Help Preserve the Silberberg Building

The Silberberg Building with recent previous tenant, Milk, an ice cream shop. Located at 7274-7290 W. Beverly Boulevard; 180-182 N. Poinsettia Place in Los Angeles’ Beverly/Fairfax neighborhood.

CURRENT STATUS

The Silberberg Building is now Historic Cultural Monument #1276. It was approved by Los Angeles City Council on March 3, 2023. It resides in Council District 5.

February 21, 2023: The Planning and Land Use Management Committee (PLUM) heard the nomination for the Silberberg meeting in the third phase of the Historic Cultural Monument process. ADSLA and Save Beverly Fairfax jointly presented the case. We welcome having our supporters call into the Zoom meeting to let these City Council members know of the cultural importance of the building. This committee is a sub-set of City Council and will determine if the building is worthy enough to turn over to City Council to designate as a Cultural Heritage Monument (HCM) in the City of Los Angeles. CALL IN OR WRITE A LETTER!

November 17, 2022: Following a site visit with the owners, the Cultural Heritage Commission voted to recommend the Silberberg Building for Los Angeles Cultural Heritage Monument status on two of the three criteria for historic buildings (scroll down for details). The building is very well maintained and definitely has many intact character defining features.

September 15, 2022: The Silberberg Building has been submitted to the Cultural Heritage Commission for consideration as an Historic Cultural Monument. The case for building was first heard on Thursday, September 15, 2022 at a virtual (Zoom) meeting at 10:00 AM. At the meeting, the Cultural Heritage Commission voted to take the building under consideration as an HCM. This was followed up by a site visit with two of the commissioners on October 13, 2022.

The nomination is a collaboration between the Art Deco Society of Los Angeles and Save Beverly Fairfax.

The Art Deco Society of Los Angeles goes through a nomination process for buildings that we identify as being “historically significant.” We are now in phase 1 of this process with the Art Deco Silberberg Building in the Beverly Fairfax Building in Los Angeles.
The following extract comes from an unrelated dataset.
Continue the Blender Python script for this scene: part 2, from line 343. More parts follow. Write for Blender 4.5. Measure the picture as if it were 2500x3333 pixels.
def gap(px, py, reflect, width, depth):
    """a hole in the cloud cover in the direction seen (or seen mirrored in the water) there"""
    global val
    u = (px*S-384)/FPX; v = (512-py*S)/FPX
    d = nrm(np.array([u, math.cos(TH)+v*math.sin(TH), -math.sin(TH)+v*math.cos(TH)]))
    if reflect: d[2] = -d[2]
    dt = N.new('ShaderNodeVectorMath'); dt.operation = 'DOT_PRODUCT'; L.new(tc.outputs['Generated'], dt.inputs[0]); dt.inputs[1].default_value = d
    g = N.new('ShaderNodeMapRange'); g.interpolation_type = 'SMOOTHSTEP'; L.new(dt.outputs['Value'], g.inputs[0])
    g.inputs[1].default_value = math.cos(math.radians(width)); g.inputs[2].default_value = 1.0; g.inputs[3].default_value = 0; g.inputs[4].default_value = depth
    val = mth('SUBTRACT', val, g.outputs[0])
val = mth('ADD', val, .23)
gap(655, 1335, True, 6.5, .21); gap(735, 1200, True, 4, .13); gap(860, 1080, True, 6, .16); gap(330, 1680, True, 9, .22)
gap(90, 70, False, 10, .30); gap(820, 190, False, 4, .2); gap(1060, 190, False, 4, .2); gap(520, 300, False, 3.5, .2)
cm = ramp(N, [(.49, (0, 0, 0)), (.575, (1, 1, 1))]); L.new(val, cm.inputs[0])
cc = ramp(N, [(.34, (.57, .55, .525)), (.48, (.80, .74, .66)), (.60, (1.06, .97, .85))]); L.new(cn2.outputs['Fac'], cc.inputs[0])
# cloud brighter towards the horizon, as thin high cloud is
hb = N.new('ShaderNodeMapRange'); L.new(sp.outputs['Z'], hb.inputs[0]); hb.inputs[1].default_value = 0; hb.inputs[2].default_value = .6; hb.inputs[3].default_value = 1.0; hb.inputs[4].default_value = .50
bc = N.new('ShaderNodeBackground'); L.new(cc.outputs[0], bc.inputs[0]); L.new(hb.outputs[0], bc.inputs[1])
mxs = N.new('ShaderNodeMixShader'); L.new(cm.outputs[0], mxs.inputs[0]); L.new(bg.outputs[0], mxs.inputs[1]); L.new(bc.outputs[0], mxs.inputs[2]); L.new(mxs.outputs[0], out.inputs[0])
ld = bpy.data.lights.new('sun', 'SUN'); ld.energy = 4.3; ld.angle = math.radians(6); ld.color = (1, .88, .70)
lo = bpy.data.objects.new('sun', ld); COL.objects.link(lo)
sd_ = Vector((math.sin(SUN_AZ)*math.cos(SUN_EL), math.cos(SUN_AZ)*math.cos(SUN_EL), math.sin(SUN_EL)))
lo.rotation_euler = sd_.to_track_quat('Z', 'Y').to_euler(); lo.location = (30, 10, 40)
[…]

We need YOUR PARTICIPATION to achieve a preservation victory. Please read on.

To be effective, we need the public to get behind our nomination, by writing letters of support to key decision-makers and advisors in this process and/or appearing (by Zoom or telephone) to express encouragement to the city to landmark the building.
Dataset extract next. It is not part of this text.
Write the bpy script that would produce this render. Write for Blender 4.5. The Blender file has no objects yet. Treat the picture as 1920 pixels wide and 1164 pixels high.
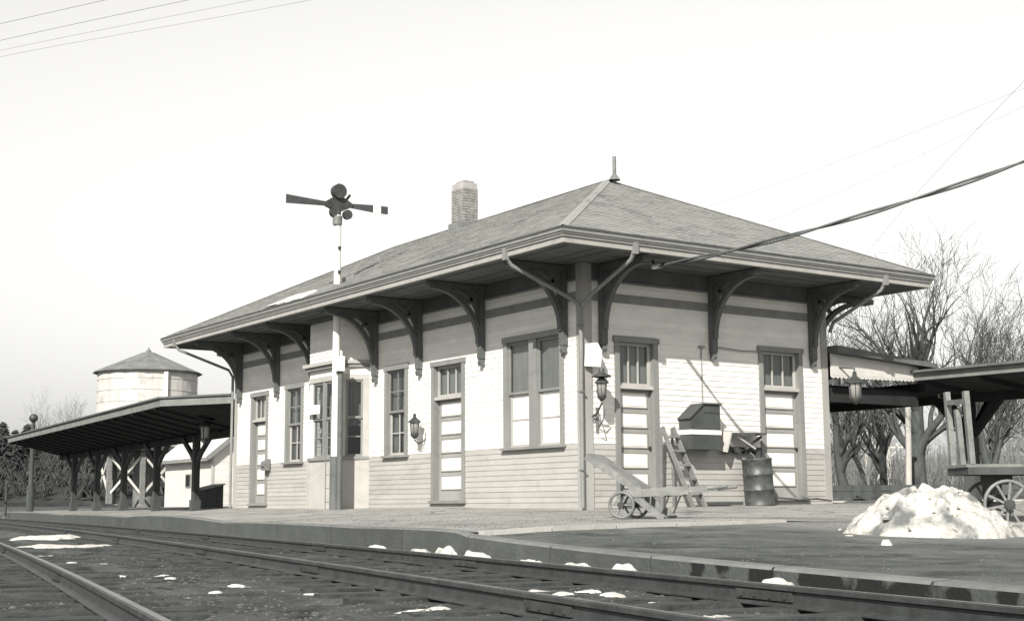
import bpy, bmesh, math, random
import numpy as np
from mathutils import Vector, Matrix
random.seed(7); rng = np.random.default_rng(7)
R = math.radians
scene = bpy.context.scene
COL = scene.collection

# ------------------------------------------------------------------ camera
cam_d = bpy.data.cameras.new('camera'); cam = bpy.data.objects.new('camera', cam_d); COL.objects.link(cam)
scene.camera = cam
cam_d.sensor_fit = 'HORIZONTAL'; cam_d.sensor_width = 36; cam_d.lens = 48.65
cam_d.clip_start = 0.05; cam_d.clip_end = 6000
PIT, ROL, YAW = 0.1392, -0.0056, 0.9701
CAM = Vector((19.818, -15.106, 0.018))
_f = Vector((-math.sin(YAW)*math.cos(PIT), math.cos(YAW)*math.cos(PIT), math.sin(PIT)))
_r = Vector((math.cos(YAW), math.sin(YAW), 0)); _u = _r.cross(_f)
_r2 = math.cos(ROL)*_r + math.sin(ROL)*_u; _u2 = _r2.cross(_f)
m = Matrix((( _r2.x, _u2.x, -_f.x, CAM.x), (_r2.y, _u2.y, -_f.y, CAM.y), (_r2.z, _u2.z, -_f.z, CAM.z), (0, 0, 0, 1)))
cam.matrix_world = m
RH = Vector((math.cos(YAW), math.sin(YAW), 0)); FH = Vector((-math.sin(YAW), math.cos(YAW), 0))   # horizontal right / forward

# ------------------------------------------------------------------ sky and sun
SUN = Vector((.928, -1.14, 1.0)).normalized()
world = bpy.data.worlds.new('World'); scene.world = world; world.use_nodes = True
nt = world.node_tree; nt.nodes.clear()
sky = nt.nodes.new('ShaderNodeTexSky'); sky.sky_type = 'NISHITA'; sky.sun_disc = False
sky.sun_elevation = math.asin(SUN.z); sky.sun_rotation = math.atan2(SUN.x, SUN.y)
sky.air_density = 2.0; sky.dust_density = 0.0; sky.ozone_density = 3.0
sep = nt.nodes.new('ShaderNodeSeparateColor'); mul = nt.nodes.new('ShaderNodeMix'); mul.data_type = 'RGBA'; mul.blend_type = 'MULTIPLY'
mul.inputs[0].default_value = 1.0; mul.inputs[7].default_value = (1.0, .99, .96, 1)      # silver print: one channel, faint cream
bg = nt.nodes.new('ShaderNodeBackground'); bg.inputs[1].default_value = 0.122
out = nt.nodes.new('ShaderNodeOutputWorld')
nt.links.new(sky.outputs[0], sep.inputs[0]); nt.links.new(sep.outputs[2], mul.inputs[6])
nt.links.new(mul.outputs[2], bg.inputs[0]); nt.links.new(bg.outputs[0], out.inputs[0])
sl = bpy.data.lights.new('sun', 'SUN'); sl.energy = 5.0; sl.angle = R(0.53); sl.color = (1.0, .955, .875)
so = bpy.data.objects.new('sun', sl); COL.objects.link(so); so.rotation_euler = SUN.to_track_quat('Z', 'Y').to_euler()
scene.view_settings.view_transform = 'Standard'; scene.view_settings.look = 'None'
scene.view_settings.gamma = 1; scene.view_settings.exposure = 0.5; scene.view_settings.use_curve_mapping = False

# ------------------------------------------------------------------ materials
MATS = {}
def tint(v):
    # dark tones lean cool, light tones lean cream, as on the toned print
    t = min(1, max(0, (v-.03)/.3)); a = (.90, 1.0, 1.0); b = (1.0, .98, .93)
    return tuple(v*(a[i]*(1-t)+b[i]*t) for i in range(3)) + (1,)
def mat(name, lo, hi, scale=3, rough=.85, bump=0.0, bscale=30, stretch=(1,1,1), spec=.25, detail=6, metal=0, mid=.5, width=.35, patches=None, vary=.09):
    """noise-mottled paint / wood / stone between two albedos"""
    M = bpy.data.materials.new(name); M.use_nodes = True; n = M.node_tree.nodes; l = M.node_tree.links
    b = n['Principled BSDF']; b.inputs['Roughness'].default_value = rough; b.inputs['Specular IOR Level'].default_value = spec; b.inputs['Metallic'].default_value = metal
    g = n.new('ShaderNodeNewGeometry'); mp = n.new('ShaderNodeMapping'); mp.inputs['Scale'].default_value = stretch
    l.new(g.outputs['Position'], mp.inputs[0])
    t = n.new('ShaderNodeTexNoise'); t.inputs['Scale'].default_value = scale; t.inputs['Detail'].default_value = detail; t.inputs['Roughness'].default_value = .65
    l.new(mp.outputs[0], t.inputs[0])
    cr = n.new('ShaderNodeValToRGB'); e = cr.color_ramp.elements
    e[0].position = max(0, mid-width/2); e[1].position = min(1, mid+width/2); e[0].color = tint(lo); e[1].color = tint(hi)
    l.new(t.outputs['Fac'], cr.inputs[0]); colour = cr.outputs[0]
    if patches:                                  # (albedo, scale, threshold, soft)
        pv, ps, th, sf = patches
        t2 = n.new('ShaderNodeTexNoise'); t2.inputs['Scale'].default_value = ps; t2.inputs['Detail'].default_value = 4
        l.new(g.outputs['Position'], t2.inputs[0])
        r2 = n.new('ShaderNodeMapRange'); r2.inputs[1].default_value = th; r2.inputs[2].default_value = th+sf
        l.new(t2.outputs['Fac'], r2.inputs[0])
        mx = n.new('ShaderNodeMix'); mx.data_type = 'RGBA'; mx.inputs[7].default_value = tint(pv)
        l.new(r2.outputs[0], mx.inputs[0]); l.new(colour, mx.inputs[6]); colour = mx.outputs[2]
    oi = n.new('ShaderNodeObjectInfo'); rr = n.new('ShaderNodeMapRange'); rr.inputs[3].default_value = 1-vary; rr.inputs[4].default_value = 1+vary*.4; l.new(oi.outputs['Random'], rr.inputs[0])
    hs = n.new('ShaderNodeHueSaturation'); l.new(rr.outputs[0], hs.inputs['Value']); l.new(colour, hs.inputs['Color']); colour = hs.outputs[0]
    l.new(colour, b.inputs['Base Color'])
    if bump:
        t3 = n.new('ShaderNodeTexNoise'); t3.inputs['Scale'].default_value = bscale; t3.inputs['Detail'].default_value = 5
        l.new(mp.outputs[0], t3.inputs[0]); bp = n.new('ShaderNodeBump'); bp.inputs['Strength'].default_value = 1; bp.inputs['Distance'].default_value = bump
        l.new(t3.outputs['Fac'], bp.inputs['Height']); l.new(bp.outputs[0], b.inputs['Normal'])
    MATS[name] = M; return M
mat('paint_white', .68, .8, 1.3, .7, .002, 40, (1,1,2.5), patches=(.6, 5, .62, .2))
mat('paint_grey', .33, .39, 1.3, .75, .002, 40, (1,1,2.5), patches=(.29, 4, .6, .2))
mat('bay_panel', .38, .44, 1.5, .75, .002, 40)
mat('trim', .2, .25, 3, .6, .002, 40, (1,1,.3))
mat('trim_light', .36, .44, 3, .6, .002, 40)
mat('corner_trim', .3, .37, 3, .6, .002, 40, (1,1,.3))
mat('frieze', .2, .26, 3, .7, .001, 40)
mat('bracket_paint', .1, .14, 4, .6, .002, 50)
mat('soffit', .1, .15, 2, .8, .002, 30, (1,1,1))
mat('door_panel', .68, .78, 2, .6)
mat('door_frame', .25, .31, 3, .6, .002, 40, (1,1,.3))
mat('dark_void', .015, .03, 3, .9)
mat('curtain', .1, .32, 3, .95, 0, 30, (6,6,.3))
mat('blind', .74, .82, 3, .9)
mat('shade_blind', .3, .38, 3, .9, 0, 30, (5,5,.3))
mat('chimney_brick', .18, .34, 6, .95, .006, 60)
mat('mortar', .3, .4, 6, .95, .004, 60)
mat('iron', .03, .06, 8, .5, .003, 40, spec=.5)
mat('iron_grey', .12, .2, 6, .5, .002, 40, spec=.5)
mat('mast_white', .72, .8, 3, .5)
mat('blade_paint', .05, .075, 5, .5)
mat('dark_timber', .05, .09, 5, .85, .005, 30, (1,1,.2))
mat('wood', .14, .24, 5, .85, .006, 30, (1.2,1.2,1.2), patches=(.12, 9, .6, .2))
mat('wood_light', .4, .55, 5, .85, .005, 30)
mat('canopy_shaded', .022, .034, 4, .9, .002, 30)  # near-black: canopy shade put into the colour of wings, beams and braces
mat('canopy_fascia', .16, .24, 3, .8, .003, 30)
mat('canopy_roof', .1, .16, 3, .9, .004, 40)
mat('valance', .5, .58, 3, .8, .002, 40)
mat('drum', .035, .1, 4, .45, .004, 30, (1,1,2), spec=.5, patches=(.14, 7, .6, .2))
mat('box_paint', .055, .08, 4, .6, .002, 40)
mat('white_enamel', .78, .84, 4, .4)
mat('glass_white', .28, .36, 4, .15, spec=.6)
mat('rail_steel', .028, .06, 6, .55, .003, 40, (1,1,1), spec=.5)
mat('rail_top', .1, .18, 6, .35, .001, 60, spec=.6, metal=.4)
mat('tie_wood', .03, .075, 6, .95, .012, 25, (1,1,1), patches=(.07, 5, .62, .15))
mat('snow', .46, .66, 8, .8, .03, 16, patches=(.25, 8, .54, .16))
mat('snow_dirty', .33, .55, 4, .85, .05, 12, patches=(.13, 3.1, .51, .14), vary=0)
mat('snow_thin', .38, .6, 7, .85, .02, 30)
mat('bark', .055, .1, 7, .95, .015, 30, (1,1,.3))
mat('twig', .065, .105, 5, .9)
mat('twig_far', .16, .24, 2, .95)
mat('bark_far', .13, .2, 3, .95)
mat('evergreen', .03, .06, 5, .9)
mat('scrub', .03, .09, 1, .95)
mat('brush', .14, .23, 3, .95)
mat('tank_white', .46, .58, .6, .8, .003, 20, (1,1,.3), patches=(.34, 1.4, .56, .2))
mat('tank_roof', .12, .22, 1.2, .9, .01, 14)
mat('house_white', .55, .63, 2, .8)
mat('house_roof', .5, .62, 2, .8, .004, 20)
mat('pole_wood', .4, .5, 4, .9, .004, 30, (1,1,.2))
mat('stone', .03, .16, 9, .95)
mat('cable', .07, .11, 6, .6)
mat('wire', .2, .26, 6, .6)
mat('rope', .2, .3, 6, .9)
mat('kerb', .07, .1, 2.2, .92, .01, 24, patches=(.09, 1.1, .55, .2))
mat('kerb_gap_shade', .07, .1, 2.2, .92, .01, 24, patches=(.018, 2.2, .49, .04))  # dark patches painted in for shaded gaps in the kerb face
mat('kerb_top_lit', .13, .19, 3, .9, .006, 24)  # paler copy of the kerb, sunlight on its top edge painted in
mat('kerb_cap', .34, .42, 3, .9, .006, 24)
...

The Silberberg building was originally designed for the La Brea Mortgage Company. It still maintains much of its original detail such as colorful terrazzo, fully glazed metal double doors with sidelites and a divided‐lite transom with ornamental metal grills. Photos courtesy of Margot Gerber, October 13, 2022.

ABOUT THE SILBERBERG BUILDING

The Silberberg Building is a one-story commercial building located at the southeast corner of W. Beverly Boulevard and N. Poinsettia Place in the Beverly-Fairfax neighborhood of Los Angeles. Built in 1931, the property was designed in the Art Deco architectural style by architect and engineer J. Robert Harris (1900-1964) for the La Brea Mortgage Company as offices and retail space. The La Brea Mortgage Company, founded in 1928 by realtor and businessman Abraham Silberberg, was one of many businesses established to serve the Jewish community that developed in Beverly-Fairfax and other Wilshire-area neighborhoods. The subject property was among the earliest commercial buildings built in what would become a significant commercial corridor on Beverly Boulevard.

Originally part of Rancho La Brea, the area became home to large-scale oil extraction operations before being subdivided for residential development. By the early 1930s, the area was dominated by a mix of single-family and small multifamily residences and characterized by an emphasis on automobile usage. Beverly Boulevard’s emergence as a commercial corridor followed, and development there, too, was car oriented.

Many of the earliest residents in the Beverly-Fairfax area were Jewish, as it was one of relatively few neighborhoods in Los Angeles where restrictive covenants did not exclude Jewish homeowners; synagogues, delis, kosher restaurants and grocers, and a variety of other businesses and institutions sprang up along Beverly Boulevard to serve the emerging Jewish community. Following World War II, Jewish Angelenos continued to move westward, and Beverly-Fairfax replaced Boyle Heights as the center of Jewish community life in Los Angeles.

 

Statement of Significance

The Silberberg Building meets the following criteria for designation as a Los Angeles Historic‐Cultural

Monument (HCM):

Criterion A: It is identified with important events of national, state, or local history, or exemplifies significant contributions to the broad cultural, economic or social history of the nation, state, city or community.

Criterion C: It embodies the distinctive characteristics of a style, type, period, or method of construction; or represents a notable work of a master designer, builder, or architect whose individual genius influenced his or her age.

The property at 7290 Beverly Boulevard satisfies Criterion A as a commercial retail building associated with historic patterns of commercial development within the Beverly‐Fairfax neighborhood.